My mother said that ever since she could remember her father’s hands had shaken so much that his teacup rattled in its saucer. He skipped rigorously each day to try and strengthen his nerves. And that sometimes, even though ordinarily a gentle, quiet man, he would unexpectedly get into a temper and whip the horse.

He had fought at Gallipoli and then in Flanders and even though wounded a few times he refused to return to Australia for convalescence because he feared that if he came home, he would never return, even if his body healed. He also refused to be promoted, despite being mentioned in Haig’s Dispatches for bravery.

He said “he could never order men he knew into battle.”

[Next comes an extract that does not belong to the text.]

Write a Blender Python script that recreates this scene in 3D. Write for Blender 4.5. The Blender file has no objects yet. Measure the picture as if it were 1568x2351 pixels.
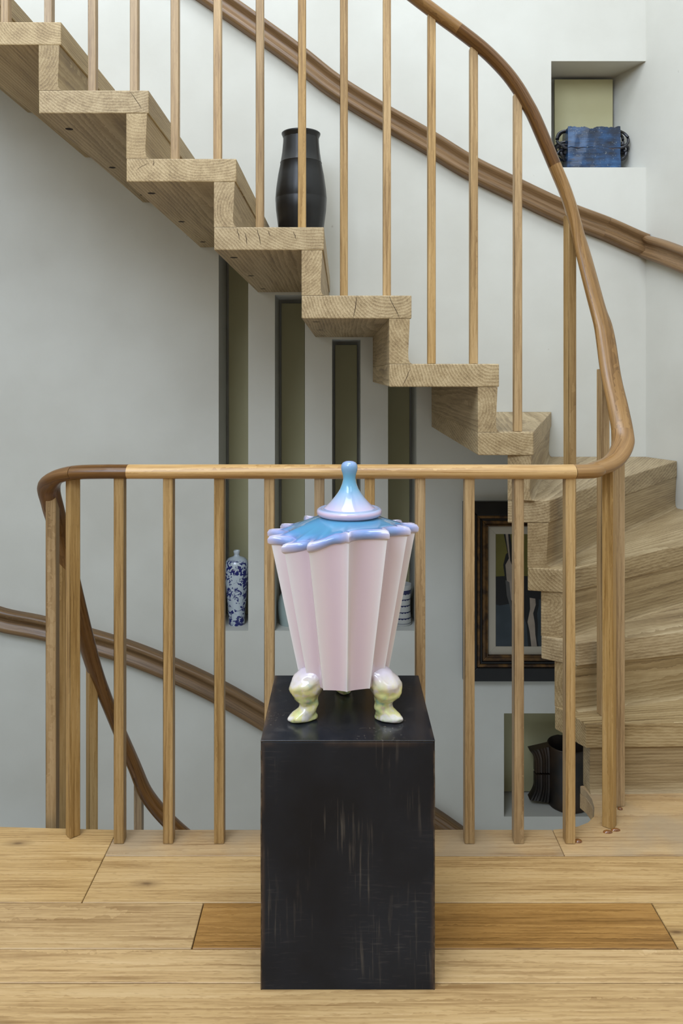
import bpy, bmesh, math, random
from mathutils import Vector, Matrix, noise
random.seed(7)
S = bpy.context.scene
COL = S.collection
R = math.radians

# ------------------------------------------------------------------ camera
EYE = 1.115
F_PX, HORIZON = 1800.0, 856.0
cam_d = bpy.data.cameras.new('camera')
cam = bpy.data.objects.new('camera', cam_d); COL.objects.link(cam)
cam.location = (0, 0, EYE); cam.rotation_euler = (R(90), 0, 0)
cam_d.sensor_fit = 'VERTICAL'; cam_d.sensor_height = 36.0
cam_d.lens = F_PX / 2351 * 36.0
cam_d.shift_y = -(2351 / 2 - HORIZON) / 2351
cam_d.clip_start = 0.05
S.camera = cam

# ------------------------------------------------------------------ light
W = bpy.data.worlds.new('sky'); S.world = W; W.use_nodes = True
W.node_tree.nodes['Background'].inputs[0].default_value = (0.80, 0.90, 1.0, 1)
W.node_tree.nodes['Background'].inputs[1].default_value = 0.55
def area(name, loc, rot, sx, sy, e, col):
    l = bpy.data.lights.new(name, 'AREA'); l.shape = 'RECTANGLE'; l.size = sx; l.size_y = sy
    l.energy = e; l.color = col
    o = bpy.data.objects.new(name, l); COL.objects.link(o); o.location = loc; o.rotation_euler = rot
    return o
area('window_daylight_left', (-1.9, -2.10, 4.8), (R(90), 0, 0), 2.4, 2.8, 205, (0.72, 0.825, 1.0))
area('window_daylight_right', (1.7, -2.10, 4.3), (R(90), 0, 0), 1.5, 2.0, 26, (0.86, 0.93, 1.0))
area('skylight_daylight', (-0.4, 0.5, 6.36), (0, 0, 0), 3.2, 2.6, 185, (0.84, 0.90, 1.0))
S.cycles.max_bounces = 8; S.cycles.diffuse_bounces = 2; S.cycles.glossy_bounces = 3
S.view_settings.view_transform = 'Standard'; S.view_settings.look = 'None'
S.view_settings.gamma = 1.0; S.view_settings.use_curve_mapping = False
S.view_settings.exposure = 0.05

# ------------------------------------------------------------------ helpers
def lin(c):
    return tuple(((v / 255) / 12.92 if v / 255 <= 0.04045 else ((v / 255 + 0.055) / 1.055) ** 2.4) for v in c) + (1.0,)

def tag(o, label=None, cat=None, group=None, kind=None):
    if label: o['label'] = label
    if cat: o['category'] = cat
    if group: o['group'] = group
    if kind: o['kind'] = kind
    return o

def empty(name, loc=(0, 0, 0), parent=None):
    o = bpy.data.objects.new(name, None); COL.objects.link(o); o.location = loc
    o.empty_display_size = 0.05
    if parent: o.parent = parent
    return o

def mesh_obj(name, bm, mat, parent=None, smooth=False, loc=(0, 0, 0), rotz=0.0, angle=35):
    bmesh.ops.recalc_face_normals(bm, faces=bm.faces[:])
    me = bpy.data.meshes.new(name); bm.to_mesh(me); bm.free()
    if smooth:
        me.polygons.foreach_set('use_smooth', [True] * len(me.polygons))
        if angle: me.set_sharp_from_angle(angle=R(angle))
    if mat: me.materials.append(mat)
    o = bpy.data.objects.new(name, me); COL.objects.link(o)
    o.location = loc; o.rotation_euler = (0, 0, rotz)
    if parent: o.parent = parent
    return o

def box_bm(x0, x1, y0, y1, z0, z1, bev=0.0, seg=1, bm=None):
    b = bm or bmesh.new()
    vs = [b.verts.new((x, y, z)) for z in (z0, z1) for y in (y0, y1) for x in (x0, x1)]
    for f in ((0, 1, 3, 2), (4, 5, 7, 6), (0, 1, 5, 4), (2, 3, 7, 6), (0, 2, 6, 4), (1, 3, 7, 5)):
        b.faces.new([vs[i] for i in f])
    if bev:
        bmesh.ops.bevel(b, geom=b.edges[:], offset=bev, segments=seg, affect='EDGES', profile=0.6)
    return b

def prism_bm(poly, z0, z1, bev=0.0, seg=2):
    b = bmesh.new()
    lo = [b.verts.new((p[0], p[1], z0)) for p in poly]; hi = [b.verts.new((p[0], p[1], z1)) for p in poly]
    b.faces.new(lo[::-1]); b.faces.new(hi); n = len(poly)
    for i in range(n): b.faces.new([lo[i], lo[(i + 1) % n], hi[(i + 1) % n], hi[i]])
    if bev: bmesh.ops.bevel(b, geom=b.edges[:], offset=bev, segments=seg, affect='EDGES', profile=0.6)
    return b

def lathe_bm(prof, n=40, fr=None, bm=None):
    b = bm or bmesh.new(); rings = []
    for (r, z) in prof:
        rings.append([b.verts.new(((r if fr is None else r * fr(2 * math.pi * i / n, z)) * math.cos(2 * math.pi * i / n),
                                   (r if fr is None else r * fr(2 * math.pi * i / n, z)) * math.sin(2 * math.pi * i / n), z)) for i in range(n)])
    for a, c in zip(rings, rings[1:]):
        for i in range(n): b.faces.new([a[i], a[(i + 1) % n], c[(i + 1) % n], c[i]])
    if prof[0][0] > 1e-5: b.faces.new(rings[0][::-1])
    if prof[-1][0] > 1e-5: b.faces.new(rings[-1])
    bmesh.ops.remove_doubles(b, verts=b.verts[:], dist=1e-6)
    return b

def catmull(pts, per=6):
    P = [Vector(p) for p in pts]; out = []
    P = [P[0] * 2 - P[1]] + P + [P[-1] * 2 - P[-2]]
    for i in range(1, len(P) - 2):
        for k in range(per):
            t = k / per; a, b, c, d = P[i - 1:i + 3]
            out.append(0.5 * ((2 * b) + (c - a) * t + (2 * a - 5 * b + 4 * c - d) * t * t + (3 * b - a - 3 * c + d) * t ** 3))
    out.append(P[-2].copy()); return out

def sweep_bm(path, prof, normals=None, scale=None, bm=None, u0=0.0):
    """prof: closed list (s, h): s along side, h along up. normals: side vector per path point."""
    b = bm or bmesh.new(); uv = b.loops.layers.uv.verify(); rings = []; L = [u0]
    n = len(prof); vl = [0.0]
    for i in range(n):
        q = prof[(i + 1) % n]; vl.append(vl[-1] + math.hypot(q[0] - prof[i][0], q[1] - prof[i][1]))
    for i, p in enumerate(path):
        t = (path[min(i + 1, len(path) - 1)] - path[max(i - 1, 0)]).normalized()
        if i: L.append(L[-1] + (path[i] - path[i - 1]).length)
        if normals is None:
            s = t.cross(Vector((0, 0, 1)))
            s = s.normalized() if s.length > 1e-4 else Vector((1, 0, 0))
            h = s.cross(t).normalized()
        else:
            s = normals[i]; s = (s - t * s.dot(t)).normalized(); h = s.cross(t).normalized()
            if h.z < 0: h = -h
        k = scale[i] if scale else 1.0
        rings.append([b.verts.new(p + s * (a * k) + h * (c * k)) for a, c in prof])
    for i in range(len(rings) - 1):
        for j in range(n):
            f = b.faces.new([rings[i][j], rings[i][(j + 1) % n], rings[i + 1][(j + 1) % n], rings[i + 1][j]])
            for lp, w in zip(f.loops, ((L[i], vl[j]), (L[i], vl[j + 1]), (L[i + 1], vl[j + 1]), (L[i + 1], vl[j]))): lp[uv].uv = w
    b.faces.new(rings[0][::-1]); b.faces.new(rings[-1])
    return b

def circ(r, n=10, ry=None):
    return [(r * math.cos(2 * math.pi * i / n), (ry or r) * math.sin(2 * math.pi * i / n)) for i in range(n)]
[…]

My grandfather cut down trees, fenced in land, sunk dams, built roads, schools and his own house as part of the group of men who bought soldier settlement blocks that they tried to turn into dairy farms. He even made it through the Great Depression when one in four families in Victoria had to walk off their land.

He made it through that First World War, through all that back-breaking work and then through the Depression, only to take his own life during the Second World War.

An aunt told me there were stories that he was afraid his nerves would get the better of him and that he might end up hurting someone in the family.

My mother adored her father but his suicide unfortunately left her at the mercy of her uncle’s predatory sexual advances, and without protection from her possessive and no doubt frightened mother.

Perhaps this is why she chose my father, returning from his own war, thin and scrappy looking, and why she didn’t heed her friend’s warning that my father looked like trouble. But trouble she had had already and trouble continued for her and us, her children.

We lived with the consequences,
with men who had not been so lucky after all coming back from their wars.